Now the seven-time AllStar forward is home for dinner each night with his family.

And for the activities, all afternoon. And the teaching, policing and entertaini­ng every morning with his wife, Sam; 7-year-old son, Louie; 4-year-old daughter, Leni; and 2-year-old son, Mase.

“Mase, since he’s been born, he doesn’t want anything to do with me, really, until like a month ago,” Wheeler said. “Now that I’m here all the time, he’s starting to realize that I am his dad.”

The 82-game NHL schedule, with half of those on the road, means Wheeler is absent from trick-or-treating and Thanksgivi­ng turkey more often than not. He is normally away from home more than one-third of every night in any given year.

Thousands of athletes know that sting. For all the wealth, privilege and rewards elite sports can provide its participan­ts, few vocations require more time away from loved ones. This is what they signed up for, but some parts of life can’t be priced out.

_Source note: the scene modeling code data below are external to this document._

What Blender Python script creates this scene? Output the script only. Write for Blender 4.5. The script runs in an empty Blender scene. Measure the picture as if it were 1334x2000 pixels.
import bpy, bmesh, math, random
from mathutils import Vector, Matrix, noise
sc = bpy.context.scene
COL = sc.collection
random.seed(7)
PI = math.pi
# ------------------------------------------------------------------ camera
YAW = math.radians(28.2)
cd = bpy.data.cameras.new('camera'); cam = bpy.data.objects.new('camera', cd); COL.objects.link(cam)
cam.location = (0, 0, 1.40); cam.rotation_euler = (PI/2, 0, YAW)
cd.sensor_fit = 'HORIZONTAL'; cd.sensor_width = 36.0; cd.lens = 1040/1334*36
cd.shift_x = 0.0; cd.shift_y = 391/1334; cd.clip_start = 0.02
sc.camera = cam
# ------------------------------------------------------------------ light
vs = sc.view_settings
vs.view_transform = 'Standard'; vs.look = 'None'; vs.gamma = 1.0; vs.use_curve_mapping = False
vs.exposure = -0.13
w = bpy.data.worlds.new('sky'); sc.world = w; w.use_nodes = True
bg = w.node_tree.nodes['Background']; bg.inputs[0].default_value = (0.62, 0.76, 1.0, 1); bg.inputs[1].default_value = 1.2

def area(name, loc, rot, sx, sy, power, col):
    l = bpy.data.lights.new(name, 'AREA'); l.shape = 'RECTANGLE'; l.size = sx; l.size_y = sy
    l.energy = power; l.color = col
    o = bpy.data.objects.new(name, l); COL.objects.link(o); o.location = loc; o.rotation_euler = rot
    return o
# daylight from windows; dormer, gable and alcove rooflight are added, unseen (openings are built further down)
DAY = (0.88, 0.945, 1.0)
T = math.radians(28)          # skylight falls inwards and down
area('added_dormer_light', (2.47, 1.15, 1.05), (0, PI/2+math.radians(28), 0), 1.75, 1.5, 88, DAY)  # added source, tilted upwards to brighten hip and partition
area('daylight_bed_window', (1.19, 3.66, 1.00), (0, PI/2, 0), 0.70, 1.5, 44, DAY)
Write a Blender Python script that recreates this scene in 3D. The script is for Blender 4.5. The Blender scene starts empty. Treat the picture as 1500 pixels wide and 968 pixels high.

“I appreciate the gift of time and being able to spend it with my family,” said Maryland women’s basketball coach Brenda Frese, whose fourth-ranked Terrapins might well have been in New Orleans last week for the Final Four.

When the NCAA Tournament was canceled, Frese hunkered down with her husband, Mark, and their 12-year-old twin boys. She is a middle school tutor now, too.